My first idea for the method of response was a reflective and written one. A side hobby of mine is film photography. I often go on photo walks with my camera. The film process makes me a more considered photo taker and like the brain dump activity I am mindful of what I notice and what I find interesting enough to capture in my limited 36 frames. When I get a roll developed I often find that the things I notice have some sort of common idea between them. For example, plants amongst built objects, construction sites etc. As I reflected upon this photo walk process I began to think about how I choose the direction of my walks and what I capture and this goes back to the psychogeograph idea of emotional responses to space.

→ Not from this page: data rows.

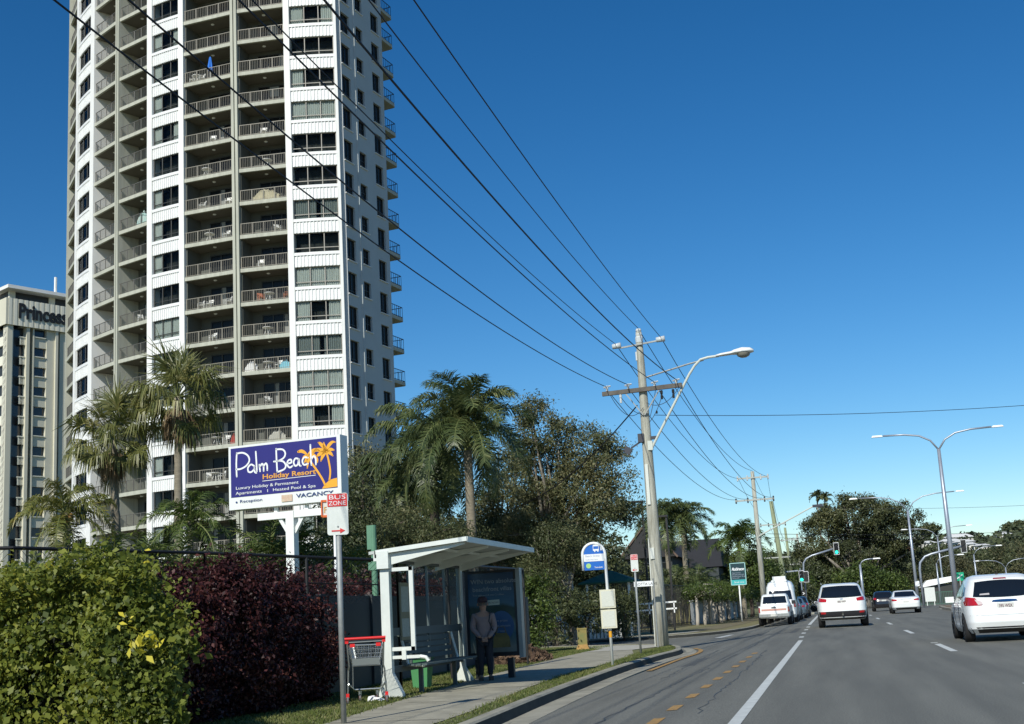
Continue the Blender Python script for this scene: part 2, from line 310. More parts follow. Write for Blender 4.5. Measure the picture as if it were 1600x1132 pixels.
# ================================================================ TOWER
CX0,CY0,RR=-45.28,118.51,29.96
def TP(th,r,z=0): return Vector((CX0+r*math.sin(R(th)),CY0-r*math.cos(R(th)),z))
NFL=22; FH=2.9; ZB=1.33; TH=.32
BAYS=[('b',-51.05,-42.5),('w',-41.3,-34.6),('b',-33.0,-25.35),('b',-24.4,-16.9),('w',-15.75,-9.95),('b',-8.95,.05),('b',1.15,9.15),('w',10.1,17.3)]
FINS=[(-52.1,-51.05),(-42.5,-41.3),(-34.6,-33.0),(-25.35,-24.4),(-16.9,-15.75),(-9.95,-8.95),(.05,1.15),(9.15,10.1),(17.3,17.75)]
ZTOP=ZB+NFL*FH+1.2
T=empty('apartment_tower',TP(-17,RR),label='tall curved white and cream apartment tower with stacked balconies behind the palms',cat='apartment tower')
Ti=Matrix.Translation(-TP(-17,RR))
def tbuild(b,name,m,**k):
    me=b.mesh(name,m); me.transform(Ti); return link(name,me,T,**k)
HD=9.6; PR=TP(17.75,RR); PC=PR+U(HD)*.5; PB=PC+U(HD+90)*.09; PE=PB+U(HD)*7.2
arcin=[TP(t,RR-2.0) for t in np.linspace(-52.1,17.75,36)]
arcback=[TP(t,RR-9.5) for t in np.linspace(17.0,-52.1,30)]
core=[(p.x,p.y) for p in arcin]+[(TP(17.75,RR-.3).x,TP(17.75,RR-.3).y),((PB+U(HD)*.3+U(HD-90)*.25).x,(PB+U(HD)*.3+U(HD-90)*.25).y),((PE+U(HD-90)*.3).x,(PE+U(HD-90)*.3).y)]+[(p.x,p.y) for p in arcback]
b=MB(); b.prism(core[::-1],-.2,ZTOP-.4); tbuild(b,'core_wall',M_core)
def arcseg(b,t0,t1,r0,r1,z0,z1,n=6,mi=0):
    ts=np.linspace(t0,t1,n+1); poly=[TP(t,r1) for t in ts]+[TP(t,r0) for t in ts[::-1]]; b.prism([(p.x,p.y) for p in poly],z0,z1,mi)
for i,(a,c) in enumerate(FINS):
    b=MB(); wide=i in(1,2,4,5,7,8)
    if i==0: arcseg(b,a,c,RR-9,RR+.1,-.1,ZTOP,1); tbuild(b,'wall_fin',M_cream); continue
    if i in(3,6):   # paired cream fins with a dark slot between
        m=(a+c)/2; arcseg(b,a,m-.09,RR-2.05,RR+.14,-.1,ZTOP,1); arcseg(b,m+.09,c,RR-2.05,RR+.14,-.1,ZTOP,1); arcseg(b,m-.09,m+.09,RR-2.05,RR-.05,-.1,ZTOP,1); tbuild(b,'wall_fin',M_cream)
    else:
        arcseg(b,a,c,RR-2.05,RR+.10,-.1,ZTOP,1); tbuild(b,'wall_fin',M_white)
# dark panels added on the fins inside the two middle balcony columns
for t0,t1 in ((-8.95,-8.75),(-.15,.05),(1.15,1.35),(8.95,9.15)):
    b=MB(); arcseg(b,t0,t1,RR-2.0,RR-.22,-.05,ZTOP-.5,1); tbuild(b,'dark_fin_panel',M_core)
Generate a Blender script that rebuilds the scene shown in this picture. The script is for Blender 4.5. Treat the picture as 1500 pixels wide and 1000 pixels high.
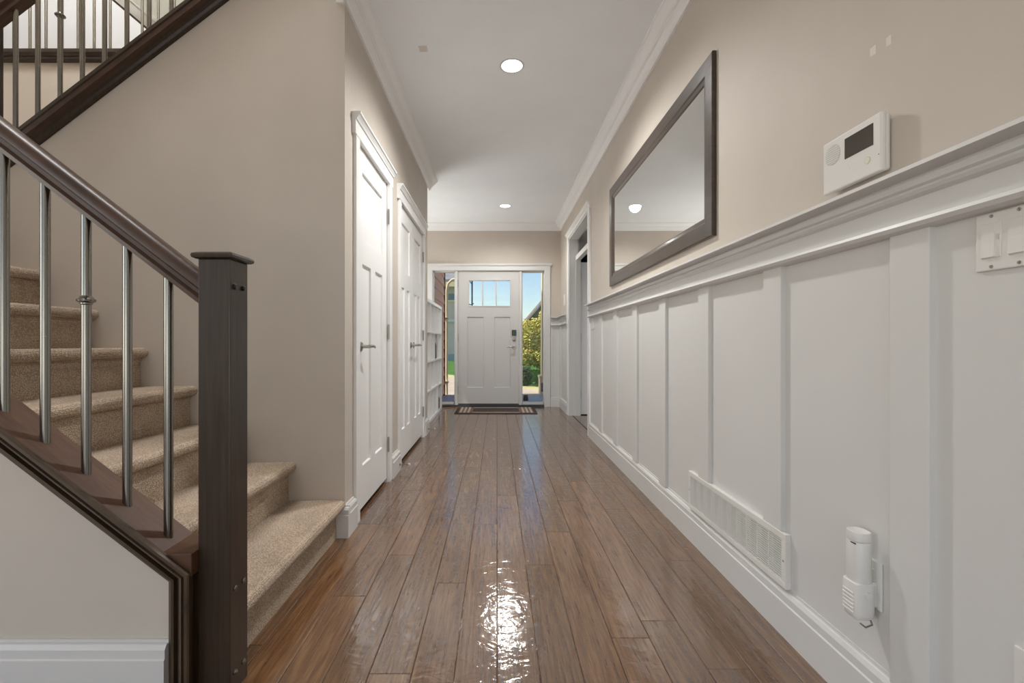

I began to think about a very personal memory I had. At a particularly sad but extremely busy time of my life last year, I used to literally schedule crying time during this part of the walk. So I could get it out of my system in order to continue with whatever tasks I needed to get done when I got home. Even now, in a much happier emotional space every time I walk through this section of my walk home I strongly remember these emotions or this period of time. Strong memories and emotions had been imbued into the space just through the habits and behaviours I had enacted within it. For my response I decided to try capture this memory, visualising emotional overlays on physical spaces through abstract illustration.
Week 5 - OBJECTS ARE NOT EXHAUSTED
Response: Moka Pot Sketches
This week’s theme examines Object-Orientated Ontology. It is the consideration of the role and existence of objects outside of the subjective purposes imbued into them by people and culture. I extremely enjoyed this week’s topic as a playground for thought experiments. Considering objects through the lens of OOO is also a consideration of materiality and relationships the object has with the world around it - not just humans but also the environment it lives in. Within these considerations there is plenty of space to ask some big questions.
I however enjoyed these considerations as an opportunity to ask ‘what if?’. My contextual research brought me to an episode of animated series ‘Love, Death and Robots’ where three robots took a tour through New York city in a dystopian future where humans are extinct. As they explore the city they discuss human made objects they find. In one such scene they question the purpose of a basketball. I took this same approach of questioning to my chosen object, a Moka coffee pot. An object extracted from my Studio animations. Imagining that in a world that didn’t know its intended use - what else could a stainless steel coffee making pot be used for?
Considering the Moka pot was an interesting activity in itself. The Moka pot was created by engineers to facilitate the coffee cooking process. It is a vessel that facilitates change through heat to combine ingredients. It is a vessel to contain a process. As an object outside of this process it is a stainless steel container. I began to think about the properties of steel. Steel itself is an alloy, created to withstand time and the elements - made to last. Considering the pot as an object of steel became the gateway of thinking about some of my response to ‘what else?’. Consideration of its shape also became important as well as ides of how it could stand.